«Lei in realtà ha sempre 17 anni. Ne avrebbe compiuti 43 oggi, è vero, ma non gliel’hanno permesso. Questo giorno è il continuo ricordo di quello che le è stato rubato, un simbolo di un’esistenza negata». Nadia Furnari e gli altri membri dell’Associazione antimafie dedicata a Rita Atria oggi non dicono «buon compleanno». Non è un giorno di festa, non lo è più da 25 anni. Da quando la diciassettenne di Partanna, nel Trapanese, si è lanciata dal settimo piano di un palazzo in via Amelia, a Roma. Era il 26 luglio 1992, solo una settimana prima era stato ucciso nella strage di via D’Amelio il giudice Paolo Borsellino, il magistrato che le aveva mostrato un’alternativa concreta, un’altra scelta da poter compiere. È nella magistratura, infatti, che Rita cerca giustizia per gli omicidi del padre, morto quando lei ha solo undici anni, e del fratello Nicola, del quale ha raccolto per anni le confidenze più intime su Cosa nostra e i suoi affari. Una famiglia mafiosa, la sua, che rinnega con tutte le forze compiendo una scelta molto precisa: quella di stare dalla parte della legalità, dalla parte di uno Stato che, però, non l’ha protetta abbastanza.
«Lei simboleggia il fatto che c’è stata e c’è una società disattenta, nel senso che oggi, se fosse viva, non sarebbe ricordata, l’avrebbero declassificata a figlia di mafioso – spiega Nadia Furnari – Quindi ci ricorda la nostra ipocrisia, il nostro voltarci dall’altra parte se qualcun altro come lei prova a liberarsi dal fardello di una famiglia non perbene. Siamo subito pronti a dire “è il figlio di un mafioso”». È grazie a Rita Atria e alla sua storia che oggi il trattamento per i testimoni di giustizia è cambiato rispetto a 25 anni fa. «Lei oggi rappresenta un grande messaggio, soprattutto per le generazioni più giovani – prosegue Furnari -. Di lei sono state scritte molte cose e la sua storia l’hanno raccontata in tanti, ma in pochi si sono presi la briga di approfondire davvero, di cercare la famiglia, di rintracciare quella madre». Per conoscere davvero la giovane rimasta diciassettenne per sempre, Furnari consiglia di leggere e rileggere il suo diario, è lei che lo ha lasciato per noi. «Rita Atria ci insegna a non giudicare e ad andare fino in fondo, sempre», insiste.
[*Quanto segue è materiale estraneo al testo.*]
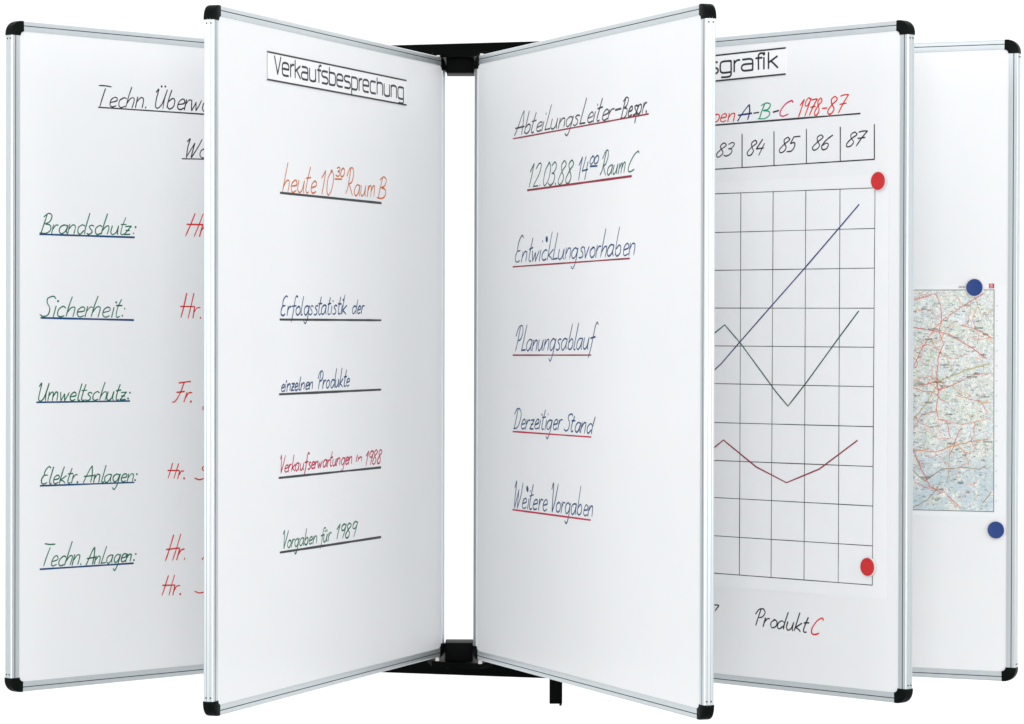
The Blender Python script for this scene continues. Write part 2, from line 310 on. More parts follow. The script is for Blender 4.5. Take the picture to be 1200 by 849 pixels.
# ---------------------------------------------------------------- what is written on the boards (millimetres on each board, read from its left edge)
TEXTS = {
 'far_left': [
  ('Techn.', [198.8, 1056.6], [313.3, 1060.6], [4.3, 19.0], 2.08, 'black', 1.0),
  ('Überwa', [329.8, 1061.5], [468.5, 1062.7], [5.1, 20.1], 1.76, 'black', 1.0),
  ('Wo', [404.0, 973.6], [462.3, 974.5], [6.3, 19.5], 1.83, 'black', 1.0),
  ('Brandschutz:', [65.6, 821.7], [283.1, 824.6], [4.0, 16.2], 2.29, 'green', 1.0),
  ('Hr', [408.6, 825.7], [457.3, 825.3], [8.2, 22.7], 1.93, 'red', 1.15),
  ('Sicherheit:', [65.9, 672.5], [259.0, 671.9], [4.6, 18.5], 2.0, 'green', 1.0),
  ('Hr.', [395.3, 671.8], [448.1, 671.3], [3.4, 20.0], 2.24, 'red', 1.15),
  ('Umweltschutz:', [58.4, 520.2], [271.5, 519.6], [3.4, 15.3], 2.1, 'green', 1.0),
  ('Fr.', [377.8, 514.4], [426.2, 513.8], [6.0, 18.3], 2.17, 'red', 1.15),
  ('(', [448.5, 496.6], [459.2, 496.4], [1.5, 11.3], 1.14, 'red', 1),
  ('Elektr.', [67.4, 370.4], [152.4, 370.5], [3.6, 14.5], 2.05, 'green', 1.0),
  ('Anlagen:', [166.3, 370.0], [289.2, 368.6], [3.7, 14.7], 2.0, 'green', 1.0),
  ('Hr.', [365.6, 371.8], [408.6, 369.7], [3.3, 15.1], 1.95, 'red', 1.1),
  ('S', [431.9, 367.4], [463.8, 367.2], [4.7, 14.3], 1.89, 'red', 1.1),
  ('Techn.', [69.6, 221.7], [161.7, 220.9], [5.3, 17.4], 2.43, 'green', 1.0),
  ('AnLagen:', [171.6, 219.9], [284.4, 221.1], [4.1, 14.6], 2.11, 'green', 1.0),
  ('Hr.', [360.8, 218.1], [410.0, 218.1], [5.9, 20.5], 2.31, 'red', 1.15),
  ('/', [451.4, 216.1], [462.0, 215.5], [1.4, 10.4], 2.0, 'red', 1.1),
  ('Hr.', [352.6, 154.0], [399.6, 152.1], [4.1, 17.3], 2.05, 'red', 1.1),
  ('S', [435.6, 154.1], [470.7, 152.1], [5.8, 17.4], 2.18, 'red', 1.1),
 ],
 'left': [
  ('heute', [289.0, 896.9], [433.7, 900.1], [6.2, 21.4], 2.43, 'rust', 1.0),
  ('10', [459.1, 899.7], [508.7, 900.2], [5.4, 22.0], 2.07, 'rust', 1.0),
  ('30', [528.6, 936.4], [565.0, 935.7], [2.2, 8.7], 2.0, 'rust', 0.9),
  ('Raum', [577.4, 903.1], [713.1, 905.6], [5.2, 20.8], 2.38, 'rust', 1.0),
  ('B', [733.6, 904.1], [771.2, 904.0], [6.1, 19.7], 2.08, 'rust', 1.0),
  ('Erfolgsstatistik', [280.4, 678.2], [578.1, 682.8], [3.8, 15.9], 2.19, 'navy', 1.0),
  ('der', [606.0, 683.0], [661.0, 684.5], [3.7, 14.3], 1.78, 'navy', 1.0),
  ('einzelnen', [280.7, 543.7], [421.1, 546.0], [3.1, 12.8], 1.76, 'navy', 1.0),
  ('Produkte', [446.5, 545.6], [592.9, 548.9], [3.7, 14.7], 2.32, 'navy', 1.0),
  ('Verkaufserwartungen', [277.4, 400.0], [605.8, 404.4], [3.1, 12.7], 2.35, 'crimson', 1.0),
  ('in', [626.5, 407.2], [654.4, 407.3], [2.0, 7.9], 1.6, 'crimson', 1.0),
  ('1988', [669.6, 398.0], [747.1, 399.9], [5.0, 12.7], 2.06, 'crimson', 1.0),
  ('Vorgaben', [287.1, 265.8], [440.7, 265.9], [3.3, 13.4], 2.22, 'green', 1.0),
  ('für', [457.2, 264.9], [503.9, 267.3], [3.5, 13.8], 2.0, 'green', 1.0),
  ('1989', [528.8, 267.5], [622.8, 266.6], [5.4, 13.8], 2.0, 'green', 1.0),
 ],
 'right': [
  ('AbteiLungsLeiter', [216.9, 1029.2], [693.2, 1031.4], [8.7, 17.5], 2.55, 'grey', 1.0),
  ('-', [702.8, 1034.6], [733.4, 1034.9], [3.7, 15.0], 1.8, 'grey', 1.2),
  ('Bespr.', [731.6, 1029.0], [845.5, 1033.2], [6.4, 17.0], 2.09, 'black', 1.15),
  ('12.03.88', [288.7, 926.6], [496.9, 925.1], [9.0, 20.7], 2.08, 'greygreen', 1.0),
  ('14', [529.6, 928.7], [572.0, 929.6], [6.2, 20.0], 2.08, 'navy', 1.0),
  ('00', [587.8, 955.2], [627.5, 955.0], [2.8, 7.3], 1.98, 'navy', 1.0),
  ('Raum', [639.5, 931.1], [745.6, 932.6], [8.0, 17.3], 2.52, 'greygreen', 1.0),
  ('C', [758.8, 932.3], [794.4, 933.6], [9.0, 16.1], 2.05, 'greygreen', 1.0),
  ('EntwickLungsvorhaben', [221.0, 785.5], [791.8, 786.0], [6.3, 19.6], 2.58, 'navy', 1.0),
  ('PLanungsablauf', [224.5, 614.0], [604.3, 619.4], [8.2, 20.6], 2.4, 'navy', 1.0),
  ('Derzeitiger', [216.6, 464.4], [452.6, 468.9], [6.8, 18.3], 2.18, 'navy', 1.0),
  ('Stand', [469.3, 467.5], [601.4, 465.8], [8.4, 18.4], 1.7, 'navy', 1.0),
  ('Weitere', [215.4, 312.0], [386.2, 314.7], [5.2, 20.0], 2.58, 'navy', 1.0),
  ('Vorgaben', [403.2, 314.8], [606.5, 315.3], [4.9, 19.4], 2.75, 'navy', 1.0),
  ('.', [374.4, 823.9], [387.2, 824.0], [4.6, 17.5], 1.82, 'navy', 2.6),
  ('.', [284.1, 350.4], [297.3, 351.0], [4.7, 18.1], 1.82, 'navy', 2.4),
 ],
 'graph': [
  ('pen', [619.8, 1042.7], [674.7, 1041.5], [4.1, 14.9], 1.89, 'red', 1.1),
  ('A', [684.3, 1041.8], [712.0, 1042.6], [4.7, 13.9], 2.0, 'blue', 1.2),
  ('-', [724.7, 1044.1], [739.5, 1044.1], [1.8, 14.0], 1.78, 'black', 1.1),
  ('B', [737.4, 1042.6], [762.6, 1043.0], [3.7, 13.9], 2.0, 'brightgreen', 1.2),
  ('-', [770.5, 1044.1], [785.5, 1044.6], [1.8, 13.9], 1.78, 'black', 1.5),
  ('C', [784.5, 1045.0], [810.4, 1046.0], [4.6, 13.7], 1.94, 'magenta', 1.2),
  ('1978', [832.1, 1042.1], [881.1, 1043.2], [5.1, 15.2], 2.05, 'red', 1.1),
  ('-', [890.9, 1044.3], [903.4, 1043.6], [1.8, 13.7], 1.78, 'red', 1.1),
  ('87', [901.4, 1043.4], [938.6, 1044.2], [5.0, 15.0], 2.1, 'red', 1.1),
  ('83', [628.7, 977.5], [667.5, 978.3], [6.0, 12.4], 2.0, 'black', 1),
  ('84', [704.8, 977.2], [741.8, 976.8], [6.6, 13.8], 2.0, 'black', 1),
  ('85', [784.7, 979.2], [823.1, 979.6], [6.5, 13.7], 2.0, 'black', 1),
  ('86', [863.1, 980.6], [902.7, 979.8], [6.0, 12.8], 2.0, 'black', 1),
  ('87', [943.8, 983.0], [982.6, 983.6], [5.9, 12.7], 2.0, 'black', 1),
  ('Produkt', [731.6, 114.1], [854.4, 109.3], [4.4, 15.2], 2.11, 'black', 1.1),
  ('C', [864.6, 106.9], [888.0, 107.0], [4.2, 14.9], 2.05, 'red', 1.3),
  (')', [627.7, 134.0], [635.3, 134.5], [1.1, 8.0], 1.8, 'black', 0.9),
 ],
}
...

«Non giocare con quel bambino!». Nadia Furnari è convinta che diremmo questo ai nostri bambini rispetto al figlio di una famiglia vicina alla mafia. Una condanna verso i più piccoli sui quali, ancora oggi, facciamo ricadere le colpe dei padri. «Ogni volta che si pronuncia o si pensa una frase del genere è come aver detto: “Non giocare con Rita Atria”, semplice». Suggerisce, piuttosto, di fare una sforzo mentale, di andare al di là dei pregiudizi e dare una possibilità di inserimento diversa a quel bambino che si vorrebbe invece tenere a distanza. «Farlo partecipare alla vita, non escluderlo. Dargli spunti di crescita nuovi – dice -. Che siano figli di mafiosi o di musulmani o di immigrati o di omosessuali. Oggi c’è sempre una discriminante». Sarebbe una vera rivoluzione, quindi, iniziare a pensare che i figli di questo o quell’altro padrino non per forza saranno dei mafiosi a loro volta. «Ci siamo educati solo fra di noi, ma visto il risultato che abbiamo ottenuto nella società odierna, non mi pare che abbiamo fatto un grande lavoro», conclude amara Furnari.